Scene modeling code data
================

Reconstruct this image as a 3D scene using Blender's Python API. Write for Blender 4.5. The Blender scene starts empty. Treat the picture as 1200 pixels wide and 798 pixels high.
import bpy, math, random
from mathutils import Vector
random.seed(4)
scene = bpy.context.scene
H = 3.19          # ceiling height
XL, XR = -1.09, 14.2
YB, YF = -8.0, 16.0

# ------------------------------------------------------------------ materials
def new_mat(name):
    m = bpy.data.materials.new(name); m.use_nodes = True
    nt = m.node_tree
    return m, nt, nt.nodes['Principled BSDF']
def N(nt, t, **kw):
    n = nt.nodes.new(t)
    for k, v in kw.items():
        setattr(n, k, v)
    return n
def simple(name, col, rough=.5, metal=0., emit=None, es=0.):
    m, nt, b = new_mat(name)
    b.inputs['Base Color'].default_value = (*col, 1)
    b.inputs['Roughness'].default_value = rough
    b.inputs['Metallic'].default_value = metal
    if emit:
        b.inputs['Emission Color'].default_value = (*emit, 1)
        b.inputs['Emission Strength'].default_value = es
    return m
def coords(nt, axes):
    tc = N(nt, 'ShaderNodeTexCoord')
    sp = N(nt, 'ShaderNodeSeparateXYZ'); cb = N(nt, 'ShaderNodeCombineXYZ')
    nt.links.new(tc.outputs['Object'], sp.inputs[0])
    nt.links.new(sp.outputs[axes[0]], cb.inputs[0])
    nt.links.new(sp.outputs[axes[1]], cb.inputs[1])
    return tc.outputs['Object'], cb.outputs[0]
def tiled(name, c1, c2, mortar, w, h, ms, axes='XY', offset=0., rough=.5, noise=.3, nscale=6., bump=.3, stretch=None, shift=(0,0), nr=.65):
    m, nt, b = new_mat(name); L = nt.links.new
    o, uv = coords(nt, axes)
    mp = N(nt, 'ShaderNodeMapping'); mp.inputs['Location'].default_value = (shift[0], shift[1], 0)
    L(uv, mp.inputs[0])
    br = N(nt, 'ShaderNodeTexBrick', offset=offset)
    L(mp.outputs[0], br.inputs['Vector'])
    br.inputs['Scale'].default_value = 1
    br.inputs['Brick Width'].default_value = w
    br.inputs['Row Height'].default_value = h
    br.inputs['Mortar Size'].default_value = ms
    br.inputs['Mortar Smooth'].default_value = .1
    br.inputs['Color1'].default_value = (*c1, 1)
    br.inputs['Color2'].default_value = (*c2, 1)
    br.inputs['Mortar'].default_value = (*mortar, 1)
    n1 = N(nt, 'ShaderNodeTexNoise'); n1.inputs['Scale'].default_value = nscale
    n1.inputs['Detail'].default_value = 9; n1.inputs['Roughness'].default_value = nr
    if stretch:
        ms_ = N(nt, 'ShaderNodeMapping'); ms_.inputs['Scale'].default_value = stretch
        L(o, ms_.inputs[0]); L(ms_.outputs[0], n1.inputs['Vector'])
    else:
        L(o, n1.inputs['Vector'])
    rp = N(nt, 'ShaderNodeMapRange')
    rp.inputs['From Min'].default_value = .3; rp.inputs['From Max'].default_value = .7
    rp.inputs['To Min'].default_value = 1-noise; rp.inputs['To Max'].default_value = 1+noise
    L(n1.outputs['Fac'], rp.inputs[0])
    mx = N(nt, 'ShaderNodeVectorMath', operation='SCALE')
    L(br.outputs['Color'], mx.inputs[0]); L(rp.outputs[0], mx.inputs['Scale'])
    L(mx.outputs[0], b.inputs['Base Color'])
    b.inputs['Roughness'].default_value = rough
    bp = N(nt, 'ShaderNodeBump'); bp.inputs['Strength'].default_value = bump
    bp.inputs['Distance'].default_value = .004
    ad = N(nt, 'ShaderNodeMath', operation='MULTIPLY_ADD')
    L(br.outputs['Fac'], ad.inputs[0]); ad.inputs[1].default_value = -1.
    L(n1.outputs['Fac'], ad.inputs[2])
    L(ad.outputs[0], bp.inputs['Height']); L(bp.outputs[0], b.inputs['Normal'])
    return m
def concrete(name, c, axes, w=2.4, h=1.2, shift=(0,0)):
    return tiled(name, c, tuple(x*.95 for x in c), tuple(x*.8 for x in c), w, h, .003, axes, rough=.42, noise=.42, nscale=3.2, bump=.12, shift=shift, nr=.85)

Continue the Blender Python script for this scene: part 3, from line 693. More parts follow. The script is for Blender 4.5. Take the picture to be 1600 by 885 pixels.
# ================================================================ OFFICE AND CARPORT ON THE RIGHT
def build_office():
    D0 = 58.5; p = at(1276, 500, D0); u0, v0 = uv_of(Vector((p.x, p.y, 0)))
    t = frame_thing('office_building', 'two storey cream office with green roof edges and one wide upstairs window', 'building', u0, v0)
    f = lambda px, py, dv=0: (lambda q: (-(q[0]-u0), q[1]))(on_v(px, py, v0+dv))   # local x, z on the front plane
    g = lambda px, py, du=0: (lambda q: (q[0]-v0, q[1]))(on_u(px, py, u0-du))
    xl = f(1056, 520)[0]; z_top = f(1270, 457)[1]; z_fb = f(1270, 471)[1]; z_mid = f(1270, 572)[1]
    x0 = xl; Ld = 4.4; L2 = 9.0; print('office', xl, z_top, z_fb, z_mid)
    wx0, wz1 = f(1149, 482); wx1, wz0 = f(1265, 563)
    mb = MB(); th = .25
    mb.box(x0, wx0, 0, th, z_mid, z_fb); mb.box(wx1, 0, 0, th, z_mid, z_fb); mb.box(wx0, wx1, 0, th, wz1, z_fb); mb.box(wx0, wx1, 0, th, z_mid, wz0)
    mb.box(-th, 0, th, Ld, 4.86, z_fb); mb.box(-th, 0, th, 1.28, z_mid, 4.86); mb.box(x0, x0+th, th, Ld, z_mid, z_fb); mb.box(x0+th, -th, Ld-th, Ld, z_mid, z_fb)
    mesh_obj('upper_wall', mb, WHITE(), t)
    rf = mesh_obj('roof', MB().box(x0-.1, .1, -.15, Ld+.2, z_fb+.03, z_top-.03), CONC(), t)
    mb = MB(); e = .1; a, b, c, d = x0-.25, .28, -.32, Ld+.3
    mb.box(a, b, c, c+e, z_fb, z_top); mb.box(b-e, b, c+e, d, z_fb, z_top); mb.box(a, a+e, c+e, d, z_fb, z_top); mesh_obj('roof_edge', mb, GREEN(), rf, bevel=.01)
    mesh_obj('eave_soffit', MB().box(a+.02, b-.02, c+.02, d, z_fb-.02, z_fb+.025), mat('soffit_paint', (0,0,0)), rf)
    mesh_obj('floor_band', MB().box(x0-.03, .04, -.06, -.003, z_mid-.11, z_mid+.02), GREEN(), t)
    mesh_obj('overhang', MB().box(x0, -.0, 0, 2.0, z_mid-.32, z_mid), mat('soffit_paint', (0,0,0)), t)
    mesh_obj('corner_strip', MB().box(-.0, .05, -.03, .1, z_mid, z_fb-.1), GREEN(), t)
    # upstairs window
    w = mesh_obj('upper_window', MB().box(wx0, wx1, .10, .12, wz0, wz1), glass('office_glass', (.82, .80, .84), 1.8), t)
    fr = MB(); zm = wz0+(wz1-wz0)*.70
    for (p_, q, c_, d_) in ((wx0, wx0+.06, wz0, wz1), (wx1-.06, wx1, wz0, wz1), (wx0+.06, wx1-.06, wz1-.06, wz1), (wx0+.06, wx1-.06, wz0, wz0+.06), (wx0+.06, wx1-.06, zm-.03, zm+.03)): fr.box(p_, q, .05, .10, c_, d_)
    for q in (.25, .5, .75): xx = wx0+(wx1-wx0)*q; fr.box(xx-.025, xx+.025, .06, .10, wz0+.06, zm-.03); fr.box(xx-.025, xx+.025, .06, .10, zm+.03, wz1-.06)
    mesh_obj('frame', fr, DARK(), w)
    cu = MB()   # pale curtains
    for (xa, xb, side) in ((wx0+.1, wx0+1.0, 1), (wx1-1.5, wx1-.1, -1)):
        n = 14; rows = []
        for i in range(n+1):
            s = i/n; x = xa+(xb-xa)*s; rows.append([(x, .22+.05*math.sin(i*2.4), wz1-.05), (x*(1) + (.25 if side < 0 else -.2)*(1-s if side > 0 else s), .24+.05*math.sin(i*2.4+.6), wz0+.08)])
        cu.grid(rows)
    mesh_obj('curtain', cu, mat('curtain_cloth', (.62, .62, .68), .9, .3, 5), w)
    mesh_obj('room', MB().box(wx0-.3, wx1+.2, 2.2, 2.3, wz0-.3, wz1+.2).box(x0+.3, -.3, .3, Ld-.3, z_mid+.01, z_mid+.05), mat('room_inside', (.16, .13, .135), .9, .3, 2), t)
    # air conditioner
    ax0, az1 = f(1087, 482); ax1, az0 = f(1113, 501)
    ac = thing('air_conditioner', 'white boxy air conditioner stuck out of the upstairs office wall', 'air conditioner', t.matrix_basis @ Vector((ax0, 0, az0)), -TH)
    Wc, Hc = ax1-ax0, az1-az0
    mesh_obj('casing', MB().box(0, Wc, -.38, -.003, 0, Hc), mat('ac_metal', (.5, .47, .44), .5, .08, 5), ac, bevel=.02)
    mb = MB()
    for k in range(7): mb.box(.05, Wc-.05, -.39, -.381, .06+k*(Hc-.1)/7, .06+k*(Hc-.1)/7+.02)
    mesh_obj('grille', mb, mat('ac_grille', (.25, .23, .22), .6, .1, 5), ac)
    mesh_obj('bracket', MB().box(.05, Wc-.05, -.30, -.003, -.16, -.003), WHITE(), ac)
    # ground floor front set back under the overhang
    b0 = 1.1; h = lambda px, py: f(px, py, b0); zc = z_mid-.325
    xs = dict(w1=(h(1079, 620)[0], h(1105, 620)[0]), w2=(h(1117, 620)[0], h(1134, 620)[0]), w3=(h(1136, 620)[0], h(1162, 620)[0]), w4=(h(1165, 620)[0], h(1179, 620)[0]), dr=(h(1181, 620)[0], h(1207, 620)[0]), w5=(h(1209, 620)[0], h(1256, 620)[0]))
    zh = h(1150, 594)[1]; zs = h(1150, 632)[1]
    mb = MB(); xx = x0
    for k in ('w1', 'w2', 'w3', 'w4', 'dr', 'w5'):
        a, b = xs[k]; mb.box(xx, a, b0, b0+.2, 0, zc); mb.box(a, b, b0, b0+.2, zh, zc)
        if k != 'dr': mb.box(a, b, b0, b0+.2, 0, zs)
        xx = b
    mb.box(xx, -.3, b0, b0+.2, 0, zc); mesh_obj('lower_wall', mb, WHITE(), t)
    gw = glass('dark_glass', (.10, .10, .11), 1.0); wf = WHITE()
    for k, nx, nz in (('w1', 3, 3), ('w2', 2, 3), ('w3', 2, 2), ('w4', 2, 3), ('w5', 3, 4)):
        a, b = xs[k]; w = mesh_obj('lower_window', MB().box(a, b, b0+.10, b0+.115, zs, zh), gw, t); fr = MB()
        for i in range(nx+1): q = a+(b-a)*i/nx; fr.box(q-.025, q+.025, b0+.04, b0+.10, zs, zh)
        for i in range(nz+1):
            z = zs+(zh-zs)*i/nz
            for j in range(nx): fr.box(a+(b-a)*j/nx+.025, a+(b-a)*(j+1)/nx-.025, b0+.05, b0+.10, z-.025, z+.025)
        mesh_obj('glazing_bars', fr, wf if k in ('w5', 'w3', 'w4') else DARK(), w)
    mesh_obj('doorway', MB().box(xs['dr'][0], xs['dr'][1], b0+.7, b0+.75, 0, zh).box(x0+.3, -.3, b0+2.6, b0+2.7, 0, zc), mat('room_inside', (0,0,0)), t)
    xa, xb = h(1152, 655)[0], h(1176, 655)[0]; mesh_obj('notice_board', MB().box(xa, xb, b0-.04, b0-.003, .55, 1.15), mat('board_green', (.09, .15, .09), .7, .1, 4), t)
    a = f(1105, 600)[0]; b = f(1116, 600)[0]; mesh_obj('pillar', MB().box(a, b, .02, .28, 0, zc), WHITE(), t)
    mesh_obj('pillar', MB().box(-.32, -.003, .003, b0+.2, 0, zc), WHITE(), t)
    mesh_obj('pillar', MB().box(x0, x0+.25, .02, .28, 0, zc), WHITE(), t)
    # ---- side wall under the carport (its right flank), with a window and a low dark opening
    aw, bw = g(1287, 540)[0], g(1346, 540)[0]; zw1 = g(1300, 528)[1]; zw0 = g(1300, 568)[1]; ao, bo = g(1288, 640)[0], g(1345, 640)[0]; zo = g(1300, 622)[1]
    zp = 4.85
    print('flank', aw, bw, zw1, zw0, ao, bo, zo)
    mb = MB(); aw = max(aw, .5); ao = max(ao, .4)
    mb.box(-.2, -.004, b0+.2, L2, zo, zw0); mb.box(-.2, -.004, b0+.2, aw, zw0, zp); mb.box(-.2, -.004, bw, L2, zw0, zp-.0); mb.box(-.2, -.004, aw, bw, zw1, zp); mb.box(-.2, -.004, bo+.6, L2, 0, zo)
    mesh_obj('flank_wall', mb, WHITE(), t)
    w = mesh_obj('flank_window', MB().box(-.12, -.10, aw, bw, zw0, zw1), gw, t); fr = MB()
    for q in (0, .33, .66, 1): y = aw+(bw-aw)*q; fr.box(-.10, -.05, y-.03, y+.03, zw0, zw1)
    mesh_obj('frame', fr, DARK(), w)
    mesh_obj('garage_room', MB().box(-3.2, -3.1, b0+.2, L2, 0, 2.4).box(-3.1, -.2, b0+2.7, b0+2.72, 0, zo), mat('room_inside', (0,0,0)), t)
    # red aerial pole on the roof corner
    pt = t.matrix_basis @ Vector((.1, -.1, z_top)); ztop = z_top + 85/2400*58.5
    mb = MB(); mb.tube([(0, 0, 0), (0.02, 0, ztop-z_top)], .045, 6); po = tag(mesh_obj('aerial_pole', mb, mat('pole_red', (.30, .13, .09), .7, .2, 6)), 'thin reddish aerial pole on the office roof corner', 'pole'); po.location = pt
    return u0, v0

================

Given request
Write out word for word only the lines from the start of the entries down to the line with "YB, YF = -8.0, 16.0", please, including both ends.

Task response
Reconstruct this image as a 3D scene using Blender's Python API. Write for Blender 4.5. The Blender scene starts empty. Treat the picture as 1200 pixels wide and 798 pixels high.
import bpy, math, random
from mathutils import Vector
random.seed(4)
scene = bpy.context.scene
H = 3.19          # ceiling height
XL, XR = -1.09, 14.2
YB, YF = -8.0, 16.0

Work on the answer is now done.